● DIRECTIONS: Nothing but the lines from the line with "Write a Blender" to the line with "t=np.clip((x-a)/(b-a),0,1);return t*t*(3-2*t)", both included, is to be repeated, and those exactly. Leave out the pictures.

● DATA TO PROCESS:
########################################

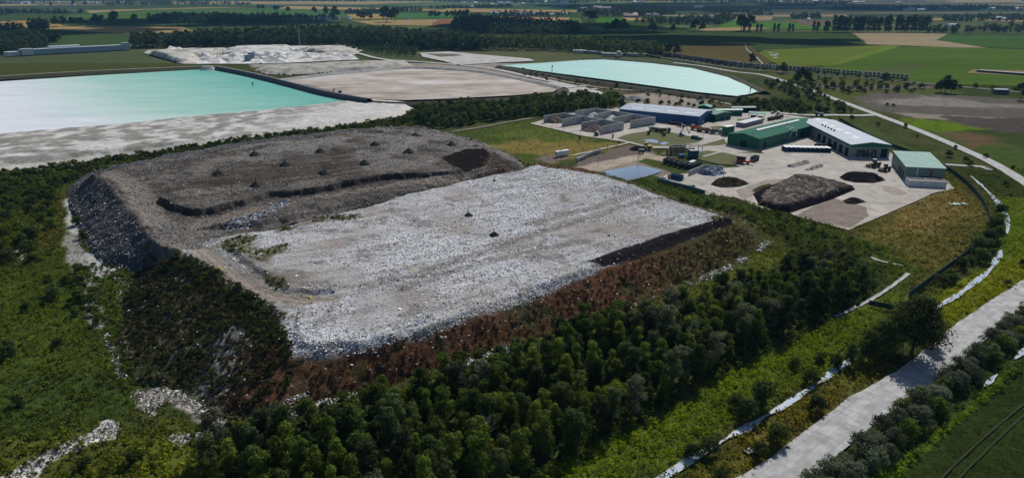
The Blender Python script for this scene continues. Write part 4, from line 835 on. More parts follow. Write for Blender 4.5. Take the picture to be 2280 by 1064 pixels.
for k in (0, 1): m = MB(); m.box((w * (.25 + .5 * k), D / 2, H * .42), (w / 2 - .6, D - .7, H * .8)); m.build('fill', smat('rust_sludge', (.34, .24, .19), (.24, .19, .16), .5), t)
# site cabins, kiosk, fuel canopy
def house(name, label, u, v, u2, v2, dep, h, mw, mr, nwin=0, cat='building', z0=0):
    P0, P1 = up(u, v), up(u2, v2); a, w = frame(P0, P1)
    t = thing(name, label, cat, (P0[0], P0[1], z0), a)
    m = MB(); m.box((w / 2, dep / 2, h / 2), (w, dep, h)); m.build('wall', mw, t)
    m = MB(); m.box((w / 2, dep / 2, h + .12), (w + .3, dep + .3, .24)); m.build('roof', mr, t)
    for k in range(nwin): m = MB(); m.box((w * (k + .5) / nwin, -.03, h * .55), (w / nwin * .45, .12, h * .4)); m.build('window', M_GLASS, t)
    return t
house('site_cabin', 'long row of grey site cabins with many dark windows', 1657, 284.5, 1699, 273.5, 7, 3.2, paint((.2, .22, .25), .6), paint((.34, .36, .39), .6), 9)
house('control_kiosk', 'dark green kiosk with pale flat roof behind the green hall', 1617, 302, 1634, 299, 4, 6.0, M_GREENW, paint((.5, .58, .55), .5), 0)
P0, P1 = up(1664, 264), up(1702, 267); a, w = frame(P0, P1)
t = thing('fuel_canopy', 'teal flat canopy on posts in the rear yard', 'canopy', (P0[0], P0[1], 0), a)
m = MB(); m.box((w / 2, 4, 4.6), (w, 8, .35)); m.build('roof', roofmat((.10, .34, .27)), t)
for x in (.8, w / 2, w - .8):
    for y in (.8, 7.2): m = MB(); m.bar((x, y, 0), (x, y, 4.45), .15); m.build('post', M_STEEL, t)
m = MB(); m.box((w * .3, 4.5, 1.1), (w * .3, 2, 2.2)); m.box((w * .7, 4.5, .9), (w * .25, 2.2, 1.8)); m.build('pump_block', paint((.06, .10, .09), .6), t)

# concrete storage bays: rear row and front row
def bays(label, back, divs, z=5.6):
    B = W(back, z); t = thing('storage_bay', label, 'storage bay', (B[0][0], B[0][1], 0)); o = Vector((B[0][0], B[0][1], 0))
    def wall(p, q, e=.0):
        a, L = frame(p, q); m = MB(); c = ((p[0] + q[0]) / 2 - o.x, (p[1] + q[1]) / 2 - o.y)
        m.box((c[0], c[1], z / 2), (L + e, .7, z), a)
        n = int(L / 5)
        for k in range(1, n):
            f = k / n; px, py = p[0] + (q[0] - p[0]) * f - o.x, p[1] + (q[1] - p[1]) * f - o.y
            m.box((px, py, z / 2 - .1), (.35, .95, z - .2), a)
        m.build('wall', M_CONC, t)
    wall(B[0], B[-1], .7)
    for p, q in zip(*[W(x, z) for x in zip(*divs)]): 
        a, L = frame(p, q); p2 = (p[0] + (q[0] - p[0]) * .4 / L, p[1] + (q[1] - p[1]) * .4 / L); wall(p2, q)
    return t
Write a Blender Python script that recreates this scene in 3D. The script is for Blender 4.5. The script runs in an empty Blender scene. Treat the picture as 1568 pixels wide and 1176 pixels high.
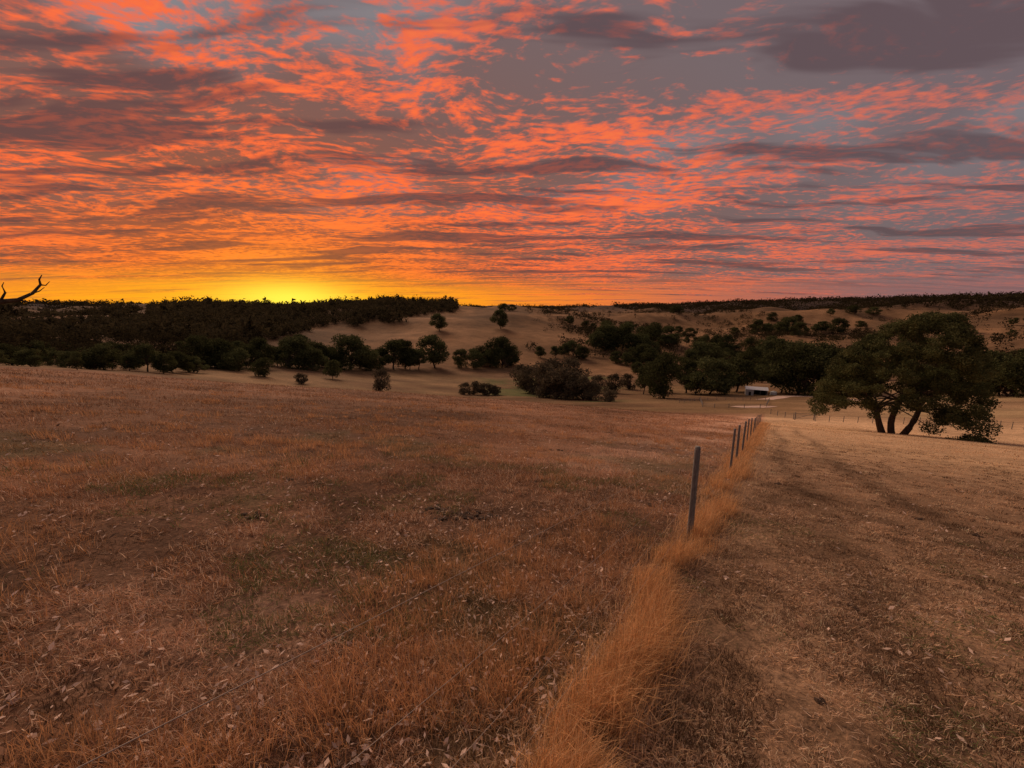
import bpy, math, random
import numpy as np
from math import sin, cos, radians, pi
random.seed(7); rng=np.random.default_rng(11)
scene=bpy.context.scene
scene.view_settings.view_transform='Standard'; scene.view_settings.look='None'; scene.view_settings.exposure=0
EYE=1.62; F=620.0; PIT=math.atan(118/620.0)
PA,PB=-0.074,-0.214
FAZ=radians(33.05); FD=np.array([sin(FAZ),cos(FAZ)]); FN=np.array([cos(FAZ),-sin(FAZ)]); FP=-0.63*FN

# ------------------------------------------------------------ numeric helpers
def survey(u,v):
    dx=u-784.; dy=588.-v
    yy=F*cos(PIT)+dy*sin(PIT); zz=-F*sin(PIT)+dy*cos(PIT)
    return np.arctan2(dx,yy), zz/np.hypot(dx,yy)
def proj(x,y,z):
    z=z-EYE
    d=y*cos(PIT)-z*sin(PIT); up=y*sin(PIT)+z*cos(PIT)
    return 784+F*x/d, 588-F*up/d
def hsh(i,j,s):
    n=(i.astype(np.int64)*374761393+j.astype(np.int64)*668265263+s*1442695041)&0x7fffffff
    n=((n^(n>>13))*1274126177)&0x7fffffff
    n=n^(n>>16)
    return (n&0xffffff)/float(0xffffff)
def vnoise(x,y,s=0):
    xi=np.floor(x);yi=np.floor(y);fx=x-xi;fy=y-yi
    fx=fx*fx*(3-2*fx);fy=fy*fy*(3-2*fy)
    a=hsh(xi,yi,s);b=hsh(xi+1,yi,s);c=hsh(xi,yi+1,s);d=hsh(xi+1,yi+1,s)
    return (a*(1-fx)+b*fx)*(1-fy)+(c*(1-fx)+d*fx)*fy
def fbm(x,y,s=0,o=4):
    t=0;a=.5;n=0
    for k in range(o):
        t=t+a*vnoise(x,y,s+k*17);n+=a;a*=.5;x=x*2.03+3.1;y=y*2.03+1.7
    return t/n
def sst(a,b,x):
    t=np.clip((x-a)/(b-a),0,1);return t*t*(3-2*t)

RK=np.array([100,160,250,400,600,900,1400,2500,5000,9000.])
TAB={
-300:[556,552,536,512,498,486,479,472,469,470],
0:   [562,560,550,522,503,488,478,471,469,470],
200: [573,574,560,528,500,482,477,471,469,470],
400: [595,598,572,542,508,475,479,472,470,470],
600: [618,612,588,558,518,469,479,472,470,470],
700: [624,616,594,562,505,471,479,474,470,470],
800: [627,617,596,562,506,473,479,474,470,470],
950: [631,618,600,568,530,500,480,472,470,470],
1100:[635,620,604,578,548,520,492,468,468,470],
1250:[641,622,606,584,556,526,492,465,466,468],
1400:[648,628,607,586,556,522,488,462,463,466],
1568:[654,632,606,584,550,512,484,458,460,464],
1850:[650,630,602,575,540,505,480,460,460,464]}
RN=np.concatenate([[55.,78.],RK]); LR=np.log(RN)
AZ=[];SL=[]
def plane_s(az,r): return PA*np.sin(az)+PB*np.cos(az)-EYE/r
AZ.append(-pi);SL.append([.06,.05,.04,.03,.02,.01,.01,0,0,0,0,0])
AZ.append(radians(-110));SL.append([.03,.02,.02,.01,.0,.0,.0,0,0,0,0,0])
for u in sorted(TAB):
    a,_=survey(u,520.)
    row=[plane_s(a,55.),plane_s(a,78.)]+[float(survey(u,v)[1]) for v in TAB[u]]
    AZ.append(float(a));SL.append(row)
AZ.append(radians(115));SL.append([-.06,-.05,-.04,-.03,-.02,-.02,-.01,0,0,0,0,0])
AZ.append(pi);SL.append([.06,.05,.04,.03,.02,.01,.01,0,0,0,0,0])
AZ=np.array(AZ);SL=np.array(SL)
def tang(xs,M,axis): return np.gradient(M,xs,axis=axis)
DR=tang(LR,SL,1)
def herm(t,h,a,b,da,db):
    t2=t*t;t3=t2*t
    return (2*t3-3*t2+1)*a+(t3-2*t2+t)*h*da+(-2*t3+3*t2)*b+(t3-t2)*h*db
DA=tang(AZ,SL,0); DAR=tang(AZ,DR,0)
def tabslope(az,r):
    az=np.clip(az,AZ[0],AZ[-1]-1e-6); lr=np.clip(np.log(np.maximum(r,1e-3)),LR[0],LR[-1]-1e-6)
    i=np.clip(np.searchsorted(AZ,az,side='right')-1,0,len(AZ)-2)
    j=np.clip(np.searchsorted(LR,lr,side='right')-1,0,len(LR)-2)
    ha=AZ[i+1]-AZ[i];ta=(az-AZ[i])/ha; hr=LR[j+1]-LR[j];tr=(lr-LR[j])/hr
    def q(M,D,jj): return herm(ta,ha,M[i,jj],M[i+1,jj],D[i,jj],D[i+1,jj])
    return herm(tr,hr,q(SL,DA,j),q(SL,DA,j+1),q(DR,DAR,j),q(DR,DAR,j+1))
def H(x,y):
    x=np.asarray(x,float);y=np.asarray(y,float)
    r=np.hypot(x,y)+1e-6;az=np.arctan2(x,y)
    pl=PA*x+PB*y
    tb=EYE+tabslope(az,r)*r
    w=sst(45,85,r)
    z=pl*(1-w)+tb*w
    z=z+(fbm(x/150.,y/150.,5,2)-.5)*0.030*r*sst(140,400,r)*(1-sst(1500,3500,r)*.7)
    z=z+(fbm(x/300.,y/260.,6,2)-.5)*0.050*r*sst(420,700,r)*(1-sst(1300,2000,r))*sst(.10,.35,az)
    z=z+(fbm(x/9.,y/9.,3,3)-.5)*.26*sst(4,16,r)*(1-sst(150,400,r))
    z=z+(fbm(x/.5,y/.5,8,3)-.5)*.06*(1-sst(8,25,r))+(fbm(x/.12,y/.12,18,2)-.5)*.026*(1-sst(5,12,r))
    return z
def Hs(x,y): return float(H(np.array([x]),np.array([y]))[0])
def hit(u,v,rmin=30.):
    az,s=survey(u,v); az=float(az)
    r=np.geomspace(rmin,6000,2500);x=r*sin(az);y=r*cos(az)
    sl=(H(x,y)-EYE)/r
    k=np.nonzero(sl>=s)[0]
    i=k[0] if len(k) else int(np.argmax(sl))
    return x[i],y[i],r[i]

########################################

● FINISHED EXERCISE:
Write a Blender Python script that recreates this scene in 3D. The script is for Blender 4.5. The script runs in an empty Blender scene. Treat the picture as 1568 pixels wide and 1176 pixels high.
import bpy, math, random
import numpy as np
from math import sin, cos, radians, pi
random.seed(7); rng=np.random.default_rng(11)
scene=bpy.context.scene
scene.view_settings.view_transform='Standard'; scene.view_settings.look='None'; scene.view_settings.exposure=0
EYE=1.62; F=620.0; PIT=math.atan(118/620.0)
PA,PB=-0.074,-0.214
FAZ=radians(33.05); FD=np.array([sin(FAZ),cos(FAZ)]); FN=np.array([cos(FAZ),-sin(FAZ)]); FP=-0.63*FN

# ------------------------------------------------------------ numeric helpers
def survey(u,v):
    dx=u-784.; dy=588.-v
    yy=F*cos(PIT)+dy*sin(PIT); zz=-F*sin(PIT)+dy*cos(PIT)
    return np.arctan2(dx,yy), zz/np.hypot(dx,yy)
def proj(x,y,z):
    z=z-EYE
    d=y*cos(PIT)-z*sin(PIT); up=y*sin(PIT)+z*cos(PIT)
    return 784+F*x/d, 588-F*up/d
def hsh(i,j,s):
    n=(i.astype(np.int64)*374761393+j.astype(np.int64)*668265263+s*1442695041)&0x7fffffff
    n=((n^(n>>13))*1274126177)&0x7fffffff
    n=n^(n>>16)
    return (n&0xffffff)/float(0xffffff)
def vnoise(x,y,s=0):
    xi=np.floor(x);yi=np.floor(y);fx=x-xi;fy=y-yi
    fx=fx*fx*(3-2*fx);fy=fy*fy*(3-2*fy)
    a=hsh(xi,yi,s);b=hsh(xi+1,yi,s);c=hsh(xi,yi+1,s);d=hsh(xi+1,yi+1,s)
    return (a*(1-fx)+b*fx)*(1-fy)+(c*(1-fx)+d*fx)*fy
def fbm(x,y,s=0,o=4):
    t=0;a=.5;n=0
    for k in range(o):
        t=t+a*vnoise(x,y,s+k*17);n+=a;a*=.5;x=x*2.03+3.1;y=y*2.03+1.7
    return t/n
def sst(a,b,x):
    t=np.clip((x-a)/(b-a),0,1);return t*t*(3-2*t)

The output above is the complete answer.